I think that kaylasdad99 might have the solution for you. It’ll calm Mama, and who’s to say that it wouldn’t have been a rerun anyway? My mother also has Alzheimer’s, and on her bad days, anything can set her off, and she’ll be miserable for the rest of the day. And everyone else will be miserable, too.

Those people’s opinions are of negligible worth, and they can just suck it up. When it’s time to show Heidi, it’s time to cut away from the progamming that can’t keep all of it’s shit in one sock enough to not overrun its allotted time, and SHOW HEIDI.

It’s not like football is actually important, and money isn’t everything.

Those people’s opinions are of negligible worth, and they can just suck it up. When it’s time to show Heidi, it’s time to cut away from the progamming that can’t keep all of its shit in one sock enough to not overrun its allotted time, and SHOW HEIDI.

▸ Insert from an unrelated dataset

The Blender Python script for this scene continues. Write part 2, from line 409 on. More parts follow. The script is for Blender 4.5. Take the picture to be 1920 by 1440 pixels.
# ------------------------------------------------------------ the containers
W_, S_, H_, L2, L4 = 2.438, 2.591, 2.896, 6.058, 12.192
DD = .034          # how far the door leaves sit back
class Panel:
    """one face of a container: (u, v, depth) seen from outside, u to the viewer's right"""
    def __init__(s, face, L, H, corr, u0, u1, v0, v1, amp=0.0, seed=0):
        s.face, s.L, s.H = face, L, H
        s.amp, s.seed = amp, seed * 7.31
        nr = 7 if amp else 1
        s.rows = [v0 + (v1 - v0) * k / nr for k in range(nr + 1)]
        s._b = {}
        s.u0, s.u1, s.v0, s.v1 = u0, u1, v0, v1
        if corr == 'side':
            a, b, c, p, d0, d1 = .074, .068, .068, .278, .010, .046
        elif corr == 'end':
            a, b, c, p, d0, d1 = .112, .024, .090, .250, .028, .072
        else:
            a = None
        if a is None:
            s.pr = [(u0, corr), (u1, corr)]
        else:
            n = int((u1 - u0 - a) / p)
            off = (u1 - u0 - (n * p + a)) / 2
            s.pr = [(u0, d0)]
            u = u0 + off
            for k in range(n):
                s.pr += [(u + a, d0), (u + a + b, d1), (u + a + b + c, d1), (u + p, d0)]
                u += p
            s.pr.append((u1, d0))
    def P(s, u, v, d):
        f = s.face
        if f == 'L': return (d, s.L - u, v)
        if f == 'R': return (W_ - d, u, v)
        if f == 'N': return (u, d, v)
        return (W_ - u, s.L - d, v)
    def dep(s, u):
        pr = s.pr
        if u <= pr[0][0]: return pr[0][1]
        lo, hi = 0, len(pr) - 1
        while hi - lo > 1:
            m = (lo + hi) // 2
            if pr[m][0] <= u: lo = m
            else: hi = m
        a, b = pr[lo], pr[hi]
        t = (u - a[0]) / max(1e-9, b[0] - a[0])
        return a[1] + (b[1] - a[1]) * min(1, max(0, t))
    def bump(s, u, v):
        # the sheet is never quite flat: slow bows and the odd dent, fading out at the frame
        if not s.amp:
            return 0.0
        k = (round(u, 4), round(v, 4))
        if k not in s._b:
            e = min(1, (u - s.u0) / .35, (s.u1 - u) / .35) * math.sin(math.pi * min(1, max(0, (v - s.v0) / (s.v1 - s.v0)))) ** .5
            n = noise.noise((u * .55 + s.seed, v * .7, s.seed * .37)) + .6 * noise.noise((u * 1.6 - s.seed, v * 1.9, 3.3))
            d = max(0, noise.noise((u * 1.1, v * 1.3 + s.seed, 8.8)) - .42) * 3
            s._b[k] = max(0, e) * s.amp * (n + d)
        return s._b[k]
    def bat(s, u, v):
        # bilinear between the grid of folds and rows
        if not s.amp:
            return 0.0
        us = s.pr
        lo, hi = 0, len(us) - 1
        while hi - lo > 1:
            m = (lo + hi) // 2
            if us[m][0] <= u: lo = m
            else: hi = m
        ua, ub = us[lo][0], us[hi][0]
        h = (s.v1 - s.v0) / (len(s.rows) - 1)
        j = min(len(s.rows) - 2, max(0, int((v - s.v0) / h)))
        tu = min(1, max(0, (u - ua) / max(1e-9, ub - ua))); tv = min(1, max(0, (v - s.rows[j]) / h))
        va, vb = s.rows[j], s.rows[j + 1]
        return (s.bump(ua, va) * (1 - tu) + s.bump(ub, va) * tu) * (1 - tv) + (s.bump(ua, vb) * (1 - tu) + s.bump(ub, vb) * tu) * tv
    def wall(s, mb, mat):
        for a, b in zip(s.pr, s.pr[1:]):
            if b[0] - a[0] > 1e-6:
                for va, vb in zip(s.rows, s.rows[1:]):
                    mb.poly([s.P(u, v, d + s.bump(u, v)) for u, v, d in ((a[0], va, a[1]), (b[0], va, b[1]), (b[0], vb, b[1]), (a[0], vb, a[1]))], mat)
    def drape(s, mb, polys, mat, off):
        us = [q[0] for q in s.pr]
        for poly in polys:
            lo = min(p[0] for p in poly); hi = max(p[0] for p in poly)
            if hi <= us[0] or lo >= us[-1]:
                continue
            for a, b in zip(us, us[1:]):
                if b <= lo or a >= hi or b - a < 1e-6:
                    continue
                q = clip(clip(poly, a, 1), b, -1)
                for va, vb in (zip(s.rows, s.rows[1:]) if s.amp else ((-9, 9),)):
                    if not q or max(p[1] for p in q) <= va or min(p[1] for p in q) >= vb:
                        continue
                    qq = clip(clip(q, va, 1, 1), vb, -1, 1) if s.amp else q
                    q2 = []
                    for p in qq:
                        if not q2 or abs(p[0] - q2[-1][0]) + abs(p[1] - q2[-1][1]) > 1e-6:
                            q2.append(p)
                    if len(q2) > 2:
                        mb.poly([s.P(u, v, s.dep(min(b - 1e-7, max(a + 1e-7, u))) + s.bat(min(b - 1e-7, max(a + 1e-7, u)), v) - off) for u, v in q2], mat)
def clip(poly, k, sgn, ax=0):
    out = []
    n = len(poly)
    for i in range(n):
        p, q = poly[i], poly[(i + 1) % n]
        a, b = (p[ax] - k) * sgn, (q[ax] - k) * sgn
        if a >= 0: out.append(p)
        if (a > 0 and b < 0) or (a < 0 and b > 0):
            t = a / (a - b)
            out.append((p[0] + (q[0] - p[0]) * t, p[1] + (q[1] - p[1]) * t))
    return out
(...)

It’s not like football is actually important, and money isn’t everything.

That bears repeating.

This is a bizarre thread. Frankly it makes more sense to blame mother for getting Alzheimers than it does to blame a TV channel for upsetting her.

The commercial station’s main duty is, in fact, to serve those customers who represent the most revenue. If those customers want 5’hours of postgame, pregame whatever nonsense, it’s perfectly legitimate for them to make that choice. They really have nonduty to schedule for one person with a disability. And who knows what myriad of vents would upset that person anyway?

I hate football. I find other ways to satisfy my entertainment needs during those times. It’s up to you to figure out how best to satisfy your mother when something like this happens, not a TV station.

I don’t think that anyone is getting upset about the actual length of the game, but rather that the stations don’t schedule enough time for the game. If they KNOW that just about all football games are going to run for four or four and a half hours, then they should reflect that in the scheduling.

Football is not actually important, in the cosmic sense.

And money isn’t everything, in the cosmic sense.

But in the limited universe that comprises television, and its reason for existing, money IS everything, and therefore football IS important.

The television station, in order to make money, caters to the millions of football fans rather than the hundreds of people who break down when their particular show is not on.
And blindly accepting the premise that the games always run over is flawed. We’re going to need some data on this, because every game I’ve watched this season has been under, and they’ve thrown me over to different games to fill the time. So I don’t accept the baseline assertion.

Besides which, the station has also determined that staying with the game if it goes over is better revenue than cutting to the show. I love how the first joke in this thread was a Heidi joke.
I don’t care if you hate football. That’s your own thing.

But blaming a television station for following its business model rather than catering to your mom is silly.

She wasn’t blaming the television station; she was blaming her television SET. :stuck_out_tongue: :smiley:

The next time that something like this happens, I’d try making a large sign to try to explain what happened and put it on the TV to help her remember what’s going on. Sometimes people with dementia do better if they have important information written down for them.

Did we really need a second pit thread on the front page about football overruns? As someone who is dealing/dealt with more than one elderly parent (including in-laws and grands) in various states of dementia, I can commiserate on the difficulties in dealing with them. But there is a reason networks pay huge amounts of money to show sports - it is hugely profitable, so much so that regular programming always gets pre-empted.

For the record, it is very rare for a football game to exceed 3:15, and quite a few finish in under the 3 hours allotted. Baseball is another story.

On the radio here, a single football game is an all-day affair. Pre-game show starting early in the morning, three hours of football, and a post-game show that extends late into the night. Seriously … people listen through the entire deal?

Have you ever spent rme in the company of Men? The majority of dudes inmoir society nor only watch all that stuff, they spend every available minute ormthe rest of their lives thinking, talking, and breathing this stuff. It always puts me at a loss because I can’t bs bothered with sports myself, but, yes, that’s what our culture is.

Same here, acsenray. I don’t follow baseball, football, basketball and it really puts me out of the loop. There are a lot of sports fanatics out there, women too.

As Justin Bailey alluded to earlier, Fox figured this out long ago; if they have the double-header on a Sunday, they don’t broadcast anything for half an hour after the games are scheduled to end (7:30). Instead, if the games end quick, they show The OT, which is basically their pregame panel jabbering over highlight packages.

Specifically, the little men inside who fooled her into thinking that 60 Minutes would be broadcast at its regular time.